Colocar al estudiante en el centro del proceso educativo es una idea, que aunque aparezca vanguardista, es en realidad bastante antigua, pudiendo encontrar antecedentes muy explícitos en la obra de Juan Amós Comenio (1592-1670) “Didáctica Magna”, publicada en 1630, en la cual inicialmente realiza una crítica a la escuela tradicional, la cual se basaba en la repetición y memorización de contenidos religiosos de manera dogmática, sin comprensión de lo que se estaba aprendiendo; y sobre todo, sin considerar los intereses y características de los niños o discípulos. Esta crítica Comenio la retoma de las que ya había realizado el reformador religioso Martín Lutero(1) cien años antes, en 1525, quien pugnaba porque se establecieran más escuelas debido a que, como consecuencia del cierre de monasterios por la Reforma Protestante, se cancelaron también las funciones de enseñanza que éstas realizaban hacia la población de niños y jóvenes. Las nuevas escuelas de las que hablaba Lutero deberían dirigirse por un método para que los estudios fueran atractivos para los alumnos; y que incluso los hiciera disfrutar de los estudios, de la misma forma que disfrutaban sus juegos.
Evidentemente Comenio expone desde ese tiempo el principio de la didáctica, consistente en dirigir el aprendizaje, ubicando al estudiante en el lugar principal del proceso educativo, pero la práctica continuó sin considerar los principios didácticos, manteniendo el contenido como el centro de los objetivos educativos. En este sentido, la apropiación de los contenidos por parte del estudiante a través de la acción del maestro, ha resultado mucho
más importante que hacer que la escuela se convierta en un lugar atractivo, o parecido a los juegos, para que los estudiantes lo disfruten, siguiendo sus intereses.

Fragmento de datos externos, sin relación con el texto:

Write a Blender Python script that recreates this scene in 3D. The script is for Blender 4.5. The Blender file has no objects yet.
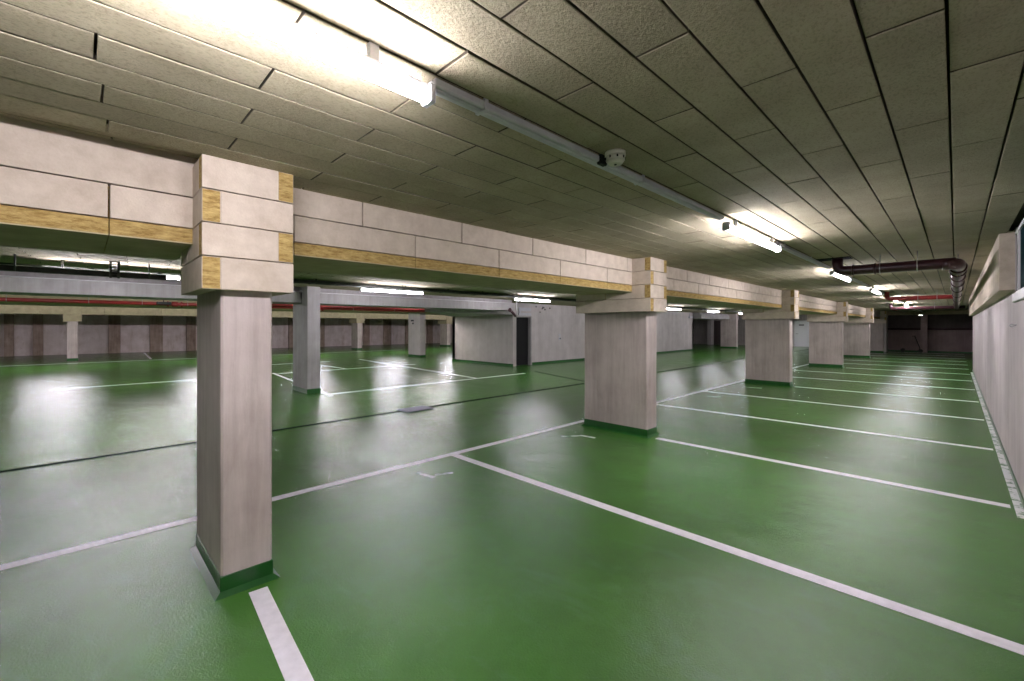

Tanto la educación básica como la superior, tienen fines claros, en cuanto a lo que se pretende desde la integración de los individuos a la vida social, en las primeras fases educativas, hasta la formación de profesionistas e investigadores en las etapas superiores, por lo que los ambientes pedagógicos y las estrategias didácticas tienen que pasar a segundo plano, aunque en el discurso educativo aparezcan invertidos: primero la atención al estudiante y después los fines funcionales.
La causa para invertir las posturas se debe, entre otras, a que el discurso pedagógico resulta mucho más consistente si se centra en el estudiante, que si se sustentara en las exigencias de evaluaciones o búsqueda de empleo; sin embargo, la práctica sigue siendo la misma que se hacía en la época de Comenio; desde luego que ambientada por medios informáticos y equipamiento escolar adecuado. Por otro lado, también podemos encontrar instituciones educativas que se distinguen por su alta exigencia para con sus estudiantes, quienes evidentemente no se encuentran en el centro del proceso, pero en cambio ofrecen reconocimientos sociales y hasta aseguran un futuro exitoso.
A pesar de todos los principios pedagógicos a los que se pueda aludir y a las frases publicitarias de instituciones educativas, por más atractivas que se presenten, se debe reconocer un principio fundamental en la enseñanza: que los niños y jóvenes son sujetos educativos con sus propias características e intereses, los cuales son diferentes a los que tienen lo profesores. Los niños y jóvenes, antes que ser estudiantes o discípulos, son precisamente niños y jóvenes; lo cual, a pesar de su evidencia, es muy difícil llevar efectivamente a la práctica, hasta el punto de pensar que lo que es un asunto importante, o quizá un juego para los adultos, puede no serlo para los niños. Este problema fue expuesto brillantemente por Jean Jacques Rousseau (1712-1779) en su obra Emilio o de la Educación, publicada en 1762, de la cual podemos extraer el relato cuando trata de enseñar a Emilio ciertos principios de la química a través de una “docta explicación”, obteniendo solo la indiferencia del discípulo, por lo que recurre a un ejemplo práctico, que consistía en demostrar que un vino aparentemente dulce y agradable puede estar adulterado químicamente con una sustancia llamada almártaga, que contiene plomo y es nocivo para la salud, por lo que como educador debía enseñar los principios de la química y a su vez enseñar a apreciar un buen vino puro; pero al experimentar el sabor de uno puro y otro endulzado, Emilio no encuentra la diferencia y menos puede comprender la reacción química, por lo que la enseñanza resultó inútil. El mismo Rousseau lo relata del siguiente modo: Estaba yo muy contento con mi ejemplo, y, sin embargo, noté que no le había causado impresión al niño. Necesité algún tiempo para darme cuenta de que había hecho una tontería, ya que, además de que era imposible que un niño de doce años pudiera seguir mi explicación, en su entendimiento no se sabía explicar la utilidad de esta experiencia.
¿Por qué esta experiencia de enseñanza del educador más distinguido no tuvo el efecto deseado? Hay que aclarar que realmente no es una experiencia llevada a la práctica, sino que es parte de una obra pedagógica que se enfoca en la crianza de un niño, por lo que el autor la utiliza para ilustrar una situación: los estudiantes o discípulos son ante todo niños o jóvenes, con sus características e intereses propios; y quien no tome esto en cuenta (ya sean personas, instituciones o gobiernos) como la base de cualquier educación, está destinado a fracasar; y cuanto mucho solo obtendrá la memorización de contenidos en su forma más simple. Esto último les parecerá que es educación, pero para fines humanos y sociales, está muy lejos de serlo.
Nota
1) La referencia que hace Comenio acerca de Lutero, la establece en 1525, pero en la revisión bibliográfica realizada, la “Exhortación para que se Construyan Escuelas” se fecha en 1523, en la carta dirigida A los magistrados de todas las ciudades alemanas, para que construyan y mantengan escuelas cristianas. Esta carta se encuentra en las Obras Completas (2006) publicadas por Ediciones Sígueme, Salamanca.